Selon les participants de ce colloque international sur la datation des littératures, une heureuse surprise en a clôturé les travaux. Monsieur le Secrétaire perpétuel de l’Académie du Royaume du Maroc a en effet décidé, sur proposition formulée par l’admirable synthèse du Pr François-Xavier Fauvelle, de créer une Chaire des civilisations africaines à Rabat. Bon vent aux lettres et à la nouvelle instance académique !
Précisons que le Prof Dieudonné Gnammankou a donné une conférence dans la prestigieuse université Mohammed Vi polytechnique, ce lundi 11 mars 2024 sur le thème intitulé : Abraham Hanibal (l’aïeul noir de Pouchkine) et les sciences de l’ingénieur.

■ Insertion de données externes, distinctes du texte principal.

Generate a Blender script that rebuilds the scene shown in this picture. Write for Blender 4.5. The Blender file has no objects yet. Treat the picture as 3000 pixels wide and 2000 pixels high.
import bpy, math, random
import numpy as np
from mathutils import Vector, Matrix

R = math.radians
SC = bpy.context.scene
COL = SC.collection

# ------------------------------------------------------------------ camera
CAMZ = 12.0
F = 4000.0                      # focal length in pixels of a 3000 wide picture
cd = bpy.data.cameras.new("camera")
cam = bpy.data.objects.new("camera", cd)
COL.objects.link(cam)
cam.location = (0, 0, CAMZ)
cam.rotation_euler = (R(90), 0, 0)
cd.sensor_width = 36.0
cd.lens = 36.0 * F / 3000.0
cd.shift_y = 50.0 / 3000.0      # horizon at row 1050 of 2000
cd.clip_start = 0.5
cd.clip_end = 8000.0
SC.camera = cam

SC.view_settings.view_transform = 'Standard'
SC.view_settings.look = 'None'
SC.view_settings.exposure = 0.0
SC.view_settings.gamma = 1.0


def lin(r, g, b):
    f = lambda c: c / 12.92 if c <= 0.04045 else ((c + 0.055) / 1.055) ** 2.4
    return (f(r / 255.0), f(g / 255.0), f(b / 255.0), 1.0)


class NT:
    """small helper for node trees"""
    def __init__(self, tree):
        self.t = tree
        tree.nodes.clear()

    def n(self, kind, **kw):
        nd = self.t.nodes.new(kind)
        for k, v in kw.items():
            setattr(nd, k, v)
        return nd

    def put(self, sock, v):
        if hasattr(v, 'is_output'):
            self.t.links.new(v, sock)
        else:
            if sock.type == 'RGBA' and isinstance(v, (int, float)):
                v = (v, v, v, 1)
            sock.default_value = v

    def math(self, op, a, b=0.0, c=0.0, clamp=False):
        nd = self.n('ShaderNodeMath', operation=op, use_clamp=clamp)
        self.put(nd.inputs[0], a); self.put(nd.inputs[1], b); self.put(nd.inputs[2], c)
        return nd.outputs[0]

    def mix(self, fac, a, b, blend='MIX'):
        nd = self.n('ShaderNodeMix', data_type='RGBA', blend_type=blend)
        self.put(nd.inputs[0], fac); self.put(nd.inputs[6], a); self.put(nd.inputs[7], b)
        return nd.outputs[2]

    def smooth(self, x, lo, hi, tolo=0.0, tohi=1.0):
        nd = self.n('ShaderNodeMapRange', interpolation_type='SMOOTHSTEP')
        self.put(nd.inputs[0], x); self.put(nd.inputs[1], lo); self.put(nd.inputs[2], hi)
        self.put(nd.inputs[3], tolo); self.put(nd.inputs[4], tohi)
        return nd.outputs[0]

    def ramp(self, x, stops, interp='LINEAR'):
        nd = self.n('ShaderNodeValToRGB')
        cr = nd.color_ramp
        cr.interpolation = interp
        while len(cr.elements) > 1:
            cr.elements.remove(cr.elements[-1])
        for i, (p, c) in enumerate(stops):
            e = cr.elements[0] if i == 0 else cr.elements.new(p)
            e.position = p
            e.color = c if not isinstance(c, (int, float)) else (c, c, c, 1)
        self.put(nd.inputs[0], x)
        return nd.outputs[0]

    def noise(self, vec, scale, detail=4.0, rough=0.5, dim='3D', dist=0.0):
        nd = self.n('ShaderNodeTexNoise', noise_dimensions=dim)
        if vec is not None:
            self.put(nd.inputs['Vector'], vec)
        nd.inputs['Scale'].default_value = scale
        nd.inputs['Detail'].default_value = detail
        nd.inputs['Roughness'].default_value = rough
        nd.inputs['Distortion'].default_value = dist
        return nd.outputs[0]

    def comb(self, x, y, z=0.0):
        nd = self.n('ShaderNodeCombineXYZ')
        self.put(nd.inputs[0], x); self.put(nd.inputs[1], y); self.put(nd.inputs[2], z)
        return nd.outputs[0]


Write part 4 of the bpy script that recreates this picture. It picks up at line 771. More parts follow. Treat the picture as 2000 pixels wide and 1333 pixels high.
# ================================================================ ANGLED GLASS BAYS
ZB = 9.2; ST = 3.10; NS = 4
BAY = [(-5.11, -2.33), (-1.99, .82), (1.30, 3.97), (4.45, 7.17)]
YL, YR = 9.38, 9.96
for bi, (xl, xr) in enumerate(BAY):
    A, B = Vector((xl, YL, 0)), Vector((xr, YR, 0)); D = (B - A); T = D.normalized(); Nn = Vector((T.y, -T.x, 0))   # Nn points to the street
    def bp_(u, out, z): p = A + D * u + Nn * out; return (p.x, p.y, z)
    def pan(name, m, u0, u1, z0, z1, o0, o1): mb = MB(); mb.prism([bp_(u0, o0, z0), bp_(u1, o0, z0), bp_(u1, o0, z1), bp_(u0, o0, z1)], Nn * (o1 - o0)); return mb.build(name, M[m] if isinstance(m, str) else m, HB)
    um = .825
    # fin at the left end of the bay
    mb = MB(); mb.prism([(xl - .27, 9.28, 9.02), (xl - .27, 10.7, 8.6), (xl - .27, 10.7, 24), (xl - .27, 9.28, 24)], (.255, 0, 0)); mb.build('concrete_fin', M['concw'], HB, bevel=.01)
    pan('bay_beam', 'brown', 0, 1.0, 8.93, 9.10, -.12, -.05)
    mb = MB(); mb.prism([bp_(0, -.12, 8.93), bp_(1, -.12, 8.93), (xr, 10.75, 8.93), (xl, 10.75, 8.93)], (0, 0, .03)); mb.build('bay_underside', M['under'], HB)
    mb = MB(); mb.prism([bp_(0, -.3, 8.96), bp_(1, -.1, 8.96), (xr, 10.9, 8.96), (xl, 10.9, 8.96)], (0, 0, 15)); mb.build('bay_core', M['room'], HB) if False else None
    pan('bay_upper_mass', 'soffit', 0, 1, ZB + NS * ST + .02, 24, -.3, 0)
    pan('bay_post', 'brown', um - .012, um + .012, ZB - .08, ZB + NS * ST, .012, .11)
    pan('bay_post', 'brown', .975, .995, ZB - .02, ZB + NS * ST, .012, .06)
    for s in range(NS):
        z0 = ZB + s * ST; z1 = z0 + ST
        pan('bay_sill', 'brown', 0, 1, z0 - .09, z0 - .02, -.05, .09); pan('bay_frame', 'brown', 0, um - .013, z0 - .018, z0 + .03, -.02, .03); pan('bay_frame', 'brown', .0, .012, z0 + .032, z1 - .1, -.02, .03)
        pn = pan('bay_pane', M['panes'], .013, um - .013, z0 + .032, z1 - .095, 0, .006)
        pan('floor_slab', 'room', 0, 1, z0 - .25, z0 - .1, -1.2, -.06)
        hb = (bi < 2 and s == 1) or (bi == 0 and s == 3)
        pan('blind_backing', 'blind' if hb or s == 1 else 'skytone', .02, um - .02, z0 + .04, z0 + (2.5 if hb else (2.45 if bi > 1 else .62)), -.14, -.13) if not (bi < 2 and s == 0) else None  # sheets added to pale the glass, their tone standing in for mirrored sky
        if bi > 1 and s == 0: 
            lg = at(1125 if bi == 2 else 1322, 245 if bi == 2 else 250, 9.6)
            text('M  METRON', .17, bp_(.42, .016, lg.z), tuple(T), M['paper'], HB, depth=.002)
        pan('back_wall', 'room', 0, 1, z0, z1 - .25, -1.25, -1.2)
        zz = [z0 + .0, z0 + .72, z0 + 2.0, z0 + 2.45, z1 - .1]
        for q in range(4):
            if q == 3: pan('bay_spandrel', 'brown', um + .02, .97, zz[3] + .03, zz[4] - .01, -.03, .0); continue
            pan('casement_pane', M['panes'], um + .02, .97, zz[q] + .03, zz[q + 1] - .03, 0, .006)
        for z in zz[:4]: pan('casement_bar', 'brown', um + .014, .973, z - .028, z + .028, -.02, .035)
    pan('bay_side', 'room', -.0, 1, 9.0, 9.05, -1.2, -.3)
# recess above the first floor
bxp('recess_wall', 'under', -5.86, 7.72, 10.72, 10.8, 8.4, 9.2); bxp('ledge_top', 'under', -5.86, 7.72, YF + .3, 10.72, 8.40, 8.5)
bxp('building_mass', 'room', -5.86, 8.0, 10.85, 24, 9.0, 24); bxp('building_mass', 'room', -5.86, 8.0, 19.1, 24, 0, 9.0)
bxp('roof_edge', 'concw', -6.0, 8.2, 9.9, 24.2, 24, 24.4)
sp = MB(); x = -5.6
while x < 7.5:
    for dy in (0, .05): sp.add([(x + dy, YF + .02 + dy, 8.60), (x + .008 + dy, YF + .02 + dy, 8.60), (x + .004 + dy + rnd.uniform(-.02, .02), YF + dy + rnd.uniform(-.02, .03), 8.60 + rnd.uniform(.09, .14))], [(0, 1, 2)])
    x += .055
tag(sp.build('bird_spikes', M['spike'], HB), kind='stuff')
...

Au nombre des personnalités ayant participé au colloque historiographique et littéraire sur l’Afrique, autour du Pr Abdeljalil Lahjomri, Secrétaire perpétuel de l’Académie du Royaume du Maroc, ont peur citer : Pr Elisabeth Mudimbe-Boyi (Stanford University – USA), Pr Tanella Boni (Université de Cocody, en Côte d’Ivoire, et membre de l’Académie du Royaume du Maroc), Pr Fatiha Bennani (Université Hassan II de Casablanca – Maroc), Pr François-Xavier Fauvelle (Collège de France et Académie du Royaume du Maroc), Pr Mohamed Essaouri Université de Kenitra et membre de l’Académie du Royaume du Maroc), Pr Abdelfattah Kilito (Université Mohammed V et Académie du Royaume du Maroc), Pr Eugène Ébodé (Université Lansana Conté de Guinée et Administrateur de la Chaire des littératures et des arts africains de l’Académie du Royaume du Maroc), Pr Louis Obou (Université Houphouët-Boigny à Abidjan en Côte d’Ivoire), Clément Ehora (Université Alassane Ouatara de Bouaké), Pr invité Dieudonné Gnammankou (Université du Bénin et Université de l’Alabama, USA), Johann Chapoutot (Université Sorbonne – France), Dr Marc-Bekalé (Université de Reims, France).